Militer Myanmar Kembali Serang Etnis Rohingya
22 November 2016Nestapa kembali menyapa etnis minoritas Rohingnya setelah insiden pembunuhan sembilan prajurit penjaga perbatasan Myanmar 9 Oktober silam. Sejak saat itu 100 orang tewas terbunuh, ratusan ditahan di penjara militer dan lebih dari 150.000 pengungsi dibiarkan tanpa makanan dan obat-obatan. Belasan perempuan mengaku diperkosa. 1.200 bangunan rata dengan tanah dan 30.000 orang melarikan diri.
U Aung Win, pejabat yang ditugaskan menyelidiki insiden 9 Oktober 2016 mengatakan, para serdadu tidak akan memerkosa perempuan Rohingya karena "mereka sangat kotor."
Myanmar punya sejarah panjang mengebiri hak sipil etnis Rohingya. Minoritas muslim di negara bagian Rakhine itu tidak diakui sebagai warga negara dan sebab itu kehilangan hak untuk menikah secara resmi, mendapat pendidikan layak atau bahkan beribadah.
Citra satelit yang dipublikasikan oleh lembaga HAM, Human Rights Watch mengindikasikan setidaknya 430 rumah dibakar oleh militer. Pemerintah Myanmar membantah tudingan tersebut. Pemerintah sebaliknya menuduh kelompok teror Islam yang membakar desanya sendiri untuk menyudutkan militer dan mencari perhatian dunia internasional.
Myanmar sejauh ini melarang aktivis kemanusiaan dan wartawan asing memasuki kawasan yang terkena "operasi pembersihan" oleh militer di Maungdaw yang didominasi etnis Rohingya.
Namun serangan 9 Oktober diyakini dipicu oleh rencana pemerintah menggusur perumahan ilegal di Maungdaw, termasuk diantaranya 2.500 rumah, 600 toko, lusinan masjid dan lebih dari 30 sekolah. "Mereka seperti ingin mengurangi populasi Rohingya," kata U Kyaw Min, seorang politisi Myanmar berlatarbelakang Rohingya.
Pemerintahan Myanmar yang dimotori pemenang hadiah nobel perdamaian, Aung San Suu Kyi, tidak bisa banyak berbuat banyak di Rakhine.

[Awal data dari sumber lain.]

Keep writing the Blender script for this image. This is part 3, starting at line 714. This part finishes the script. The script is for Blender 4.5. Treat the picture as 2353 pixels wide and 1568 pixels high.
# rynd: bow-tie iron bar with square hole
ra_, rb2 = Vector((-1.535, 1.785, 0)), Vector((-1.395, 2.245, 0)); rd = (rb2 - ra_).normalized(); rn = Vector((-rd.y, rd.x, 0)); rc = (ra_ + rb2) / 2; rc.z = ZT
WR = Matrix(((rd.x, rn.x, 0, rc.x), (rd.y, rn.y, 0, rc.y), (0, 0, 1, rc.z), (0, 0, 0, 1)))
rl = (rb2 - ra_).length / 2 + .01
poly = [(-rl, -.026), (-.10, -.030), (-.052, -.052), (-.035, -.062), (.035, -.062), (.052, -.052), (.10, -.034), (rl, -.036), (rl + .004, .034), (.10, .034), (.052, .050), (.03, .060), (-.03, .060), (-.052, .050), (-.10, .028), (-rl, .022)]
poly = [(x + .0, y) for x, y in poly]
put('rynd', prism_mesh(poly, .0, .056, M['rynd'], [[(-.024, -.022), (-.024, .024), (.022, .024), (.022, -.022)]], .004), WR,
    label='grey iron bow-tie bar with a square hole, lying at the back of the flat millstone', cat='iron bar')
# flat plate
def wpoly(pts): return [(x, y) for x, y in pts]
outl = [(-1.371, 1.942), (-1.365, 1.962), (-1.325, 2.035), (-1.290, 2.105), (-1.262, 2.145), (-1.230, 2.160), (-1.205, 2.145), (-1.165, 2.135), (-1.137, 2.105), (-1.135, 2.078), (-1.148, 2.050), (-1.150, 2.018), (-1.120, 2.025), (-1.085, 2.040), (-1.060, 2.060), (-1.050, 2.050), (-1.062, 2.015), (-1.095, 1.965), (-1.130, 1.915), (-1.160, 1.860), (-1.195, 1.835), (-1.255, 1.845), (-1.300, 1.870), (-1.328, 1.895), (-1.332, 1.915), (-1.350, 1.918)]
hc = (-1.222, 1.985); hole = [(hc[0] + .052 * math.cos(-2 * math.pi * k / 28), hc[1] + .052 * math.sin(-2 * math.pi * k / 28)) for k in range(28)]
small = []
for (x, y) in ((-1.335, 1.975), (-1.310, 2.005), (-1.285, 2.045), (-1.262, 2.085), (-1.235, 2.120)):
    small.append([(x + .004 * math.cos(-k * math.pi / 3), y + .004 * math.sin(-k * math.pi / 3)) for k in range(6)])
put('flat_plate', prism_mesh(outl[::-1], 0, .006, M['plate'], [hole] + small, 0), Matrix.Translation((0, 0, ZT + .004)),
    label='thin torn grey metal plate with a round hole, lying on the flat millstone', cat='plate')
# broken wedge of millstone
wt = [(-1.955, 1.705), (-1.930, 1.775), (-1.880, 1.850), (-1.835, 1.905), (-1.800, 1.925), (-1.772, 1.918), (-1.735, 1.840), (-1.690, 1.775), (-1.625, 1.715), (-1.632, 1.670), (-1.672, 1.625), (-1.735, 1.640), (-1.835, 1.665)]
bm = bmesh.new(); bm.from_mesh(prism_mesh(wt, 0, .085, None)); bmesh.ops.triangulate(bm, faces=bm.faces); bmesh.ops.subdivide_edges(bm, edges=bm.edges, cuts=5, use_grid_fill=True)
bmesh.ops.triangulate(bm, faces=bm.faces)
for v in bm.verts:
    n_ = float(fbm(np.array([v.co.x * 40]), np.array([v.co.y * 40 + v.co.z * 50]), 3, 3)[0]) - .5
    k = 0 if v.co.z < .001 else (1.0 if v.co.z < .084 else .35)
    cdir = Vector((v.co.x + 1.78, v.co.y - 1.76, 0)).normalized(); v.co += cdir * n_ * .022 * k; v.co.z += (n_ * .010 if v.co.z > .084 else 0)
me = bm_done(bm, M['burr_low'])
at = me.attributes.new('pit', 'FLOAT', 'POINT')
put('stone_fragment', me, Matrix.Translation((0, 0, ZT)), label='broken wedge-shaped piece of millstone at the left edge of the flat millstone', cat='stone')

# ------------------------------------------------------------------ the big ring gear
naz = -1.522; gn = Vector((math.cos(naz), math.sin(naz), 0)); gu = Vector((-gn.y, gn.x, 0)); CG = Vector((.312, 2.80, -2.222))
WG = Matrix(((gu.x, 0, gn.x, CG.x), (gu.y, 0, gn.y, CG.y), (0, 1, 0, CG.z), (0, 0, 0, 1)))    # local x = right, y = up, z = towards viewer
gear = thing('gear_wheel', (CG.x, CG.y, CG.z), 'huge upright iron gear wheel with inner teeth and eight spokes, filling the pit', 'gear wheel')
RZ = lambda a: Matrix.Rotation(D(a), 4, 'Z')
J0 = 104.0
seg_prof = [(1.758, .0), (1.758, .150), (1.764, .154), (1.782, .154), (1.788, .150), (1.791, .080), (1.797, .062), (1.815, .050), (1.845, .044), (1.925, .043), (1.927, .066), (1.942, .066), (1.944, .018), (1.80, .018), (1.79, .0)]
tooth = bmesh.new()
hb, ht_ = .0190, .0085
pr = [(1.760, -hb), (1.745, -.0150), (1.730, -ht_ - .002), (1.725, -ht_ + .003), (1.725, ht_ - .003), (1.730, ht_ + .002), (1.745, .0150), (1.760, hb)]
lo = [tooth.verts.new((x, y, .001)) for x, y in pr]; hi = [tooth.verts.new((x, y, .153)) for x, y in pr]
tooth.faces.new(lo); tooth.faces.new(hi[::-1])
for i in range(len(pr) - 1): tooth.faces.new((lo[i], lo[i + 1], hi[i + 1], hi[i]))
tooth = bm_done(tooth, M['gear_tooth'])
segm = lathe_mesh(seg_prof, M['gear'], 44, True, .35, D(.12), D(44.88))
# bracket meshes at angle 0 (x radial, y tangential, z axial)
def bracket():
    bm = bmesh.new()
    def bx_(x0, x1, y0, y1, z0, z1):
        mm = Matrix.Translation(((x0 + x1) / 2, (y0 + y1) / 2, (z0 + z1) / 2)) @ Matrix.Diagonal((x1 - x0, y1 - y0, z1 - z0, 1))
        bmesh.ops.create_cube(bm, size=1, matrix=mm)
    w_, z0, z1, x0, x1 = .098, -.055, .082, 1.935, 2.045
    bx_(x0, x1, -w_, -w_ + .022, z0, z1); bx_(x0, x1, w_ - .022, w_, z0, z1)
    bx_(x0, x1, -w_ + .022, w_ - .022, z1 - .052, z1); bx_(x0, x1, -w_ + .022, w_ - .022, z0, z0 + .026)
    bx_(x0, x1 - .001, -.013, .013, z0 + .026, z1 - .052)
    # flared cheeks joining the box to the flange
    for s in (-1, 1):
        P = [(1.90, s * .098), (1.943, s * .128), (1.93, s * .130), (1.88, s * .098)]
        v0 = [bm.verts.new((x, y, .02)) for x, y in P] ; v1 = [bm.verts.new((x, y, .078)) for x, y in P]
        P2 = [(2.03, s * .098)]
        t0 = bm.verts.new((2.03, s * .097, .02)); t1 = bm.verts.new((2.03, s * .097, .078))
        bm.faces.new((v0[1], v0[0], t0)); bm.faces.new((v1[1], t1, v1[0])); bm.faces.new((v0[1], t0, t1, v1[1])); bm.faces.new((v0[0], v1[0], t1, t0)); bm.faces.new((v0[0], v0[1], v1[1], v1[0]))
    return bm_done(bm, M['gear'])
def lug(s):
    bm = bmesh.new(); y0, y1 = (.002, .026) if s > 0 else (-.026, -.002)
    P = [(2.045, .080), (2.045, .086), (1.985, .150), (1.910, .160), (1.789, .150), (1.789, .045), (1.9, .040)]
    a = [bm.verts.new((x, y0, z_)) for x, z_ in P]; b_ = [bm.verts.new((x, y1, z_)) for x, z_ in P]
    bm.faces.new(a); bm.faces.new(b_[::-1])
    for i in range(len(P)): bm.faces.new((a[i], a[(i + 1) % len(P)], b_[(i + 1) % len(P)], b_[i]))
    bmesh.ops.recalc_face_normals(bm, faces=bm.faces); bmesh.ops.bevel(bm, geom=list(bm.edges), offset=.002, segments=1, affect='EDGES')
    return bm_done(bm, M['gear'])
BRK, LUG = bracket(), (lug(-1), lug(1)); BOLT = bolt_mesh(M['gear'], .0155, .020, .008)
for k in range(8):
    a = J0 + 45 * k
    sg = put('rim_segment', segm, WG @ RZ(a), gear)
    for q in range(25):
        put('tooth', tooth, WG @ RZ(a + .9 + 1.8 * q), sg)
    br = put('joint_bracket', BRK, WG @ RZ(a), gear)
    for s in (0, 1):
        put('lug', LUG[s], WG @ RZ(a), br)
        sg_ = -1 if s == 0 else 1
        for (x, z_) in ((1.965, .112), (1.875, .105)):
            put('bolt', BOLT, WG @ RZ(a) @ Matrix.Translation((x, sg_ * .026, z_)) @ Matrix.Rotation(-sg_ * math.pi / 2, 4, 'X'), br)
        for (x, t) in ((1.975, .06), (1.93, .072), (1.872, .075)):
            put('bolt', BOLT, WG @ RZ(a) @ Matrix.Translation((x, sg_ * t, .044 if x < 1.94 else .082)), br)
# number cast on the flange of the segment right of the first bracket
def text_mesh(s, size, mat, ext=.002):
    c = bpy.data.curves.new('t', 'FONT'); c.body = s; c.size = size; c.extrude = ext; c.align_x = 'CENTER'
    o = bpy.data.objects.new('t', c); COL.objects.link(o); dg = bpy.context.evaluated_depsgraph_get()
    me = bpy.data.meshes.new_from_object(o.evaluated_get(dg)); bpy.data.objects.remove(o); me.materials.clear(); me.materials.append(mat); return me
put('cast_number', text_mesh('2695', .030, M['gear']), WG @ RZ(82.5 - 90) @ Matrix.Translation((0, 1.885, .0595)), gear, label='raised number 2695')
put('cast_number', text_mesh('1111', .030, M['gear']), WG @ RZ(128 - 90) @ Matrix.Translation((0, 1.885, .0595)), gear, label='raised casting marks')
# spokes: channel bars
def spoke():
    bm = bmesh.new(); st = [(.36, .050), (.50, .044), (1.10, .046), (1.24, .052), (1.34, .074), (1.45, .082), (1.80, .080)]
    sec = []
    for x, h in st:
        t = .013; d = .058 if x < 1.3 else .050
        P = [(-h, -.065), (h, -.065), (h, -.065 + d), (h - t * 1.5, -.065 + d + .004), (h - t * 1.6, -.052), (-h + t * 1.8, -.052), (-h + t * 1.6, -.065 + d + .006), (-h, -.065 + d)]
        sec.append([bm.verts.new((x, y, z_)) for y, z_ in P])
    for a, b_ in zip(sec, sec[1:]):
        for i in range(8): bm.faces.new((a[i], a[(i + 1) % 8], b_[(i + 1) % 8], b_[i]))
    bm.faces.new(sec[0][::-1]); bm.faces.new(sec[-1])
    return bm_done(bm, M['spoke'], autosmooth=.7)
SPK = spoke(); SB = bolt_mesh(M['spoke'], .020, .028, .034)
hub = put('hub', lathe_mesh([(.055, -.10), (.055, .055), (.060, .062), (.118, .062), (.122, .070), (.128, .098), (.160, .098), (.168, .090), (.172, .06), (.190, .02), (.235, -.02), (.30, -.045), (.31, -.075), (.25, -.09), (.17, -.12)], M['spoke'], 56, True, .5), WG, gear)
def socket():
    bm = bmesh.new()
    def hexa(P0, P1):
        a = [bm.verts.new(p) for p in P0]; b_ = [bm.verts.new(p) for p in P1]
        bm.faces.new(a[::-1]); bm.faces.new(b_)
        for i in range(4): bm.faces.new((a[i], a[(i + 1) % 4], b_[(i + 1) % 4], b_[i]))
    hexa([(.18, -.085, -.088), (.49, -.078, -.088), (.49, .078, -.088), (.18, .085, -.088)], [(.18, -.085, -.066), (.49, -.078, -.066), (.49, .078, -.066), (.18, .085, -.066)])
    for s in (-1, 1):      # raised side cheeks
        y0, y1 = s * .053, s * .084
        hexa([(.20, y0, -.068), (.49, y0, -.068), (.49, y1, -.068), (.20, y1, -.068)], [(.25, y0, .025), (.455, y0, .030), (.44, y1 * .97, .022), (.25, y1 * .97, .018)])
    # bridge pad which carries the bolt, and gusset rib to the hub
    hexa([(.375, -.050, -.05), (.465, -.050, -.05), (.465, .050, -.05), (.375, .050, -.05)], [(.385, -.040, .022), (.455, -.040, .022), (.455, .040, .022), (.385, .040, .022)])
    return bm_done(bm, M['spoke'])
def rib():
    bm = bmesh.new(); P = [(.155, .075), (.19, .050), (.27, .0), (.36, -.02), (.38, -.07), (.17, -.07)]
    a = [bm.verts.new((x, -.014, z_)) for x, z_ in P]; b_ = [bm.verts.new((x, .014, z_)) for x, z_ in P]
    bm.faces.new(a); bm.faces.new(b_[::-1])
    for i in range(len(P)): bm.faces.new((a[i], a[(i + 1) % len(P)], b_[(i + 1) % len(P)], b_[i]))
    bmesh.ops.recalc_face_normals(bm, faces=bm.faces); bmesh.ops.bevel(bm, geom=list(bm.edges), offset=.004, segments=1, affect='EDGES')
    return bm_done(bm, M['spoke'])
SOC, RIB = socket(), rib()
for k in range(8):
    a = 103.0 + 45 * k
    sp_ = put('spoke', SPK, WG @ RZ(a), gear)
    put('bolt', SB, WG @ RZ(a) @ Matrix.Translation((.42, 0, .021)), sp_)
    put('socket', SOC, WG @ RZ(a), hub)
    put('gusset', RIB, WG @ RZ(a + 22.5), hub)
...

Sejumlah analis politik meyakini kerusuhan di Rakhine memperjelas batas kekuasaan Suu Kyi. Militer hingga kini masih menguasai pos strategis seperti Kementerian Dalam Negeri dan Kementerian Pertahanan.
Sebuah delegasi internasional yang diizinkan mengunjungi lokasi kerusuhan awal bulan November hanya mampu mencapai "hasil terbatas," kata Utusan Khusus PBB untuk Myanmar, Yanghee Lee. "Angkatan bersenjata tidak boleh diberikan cek kosong dalam operasi militer ini," ujarnya.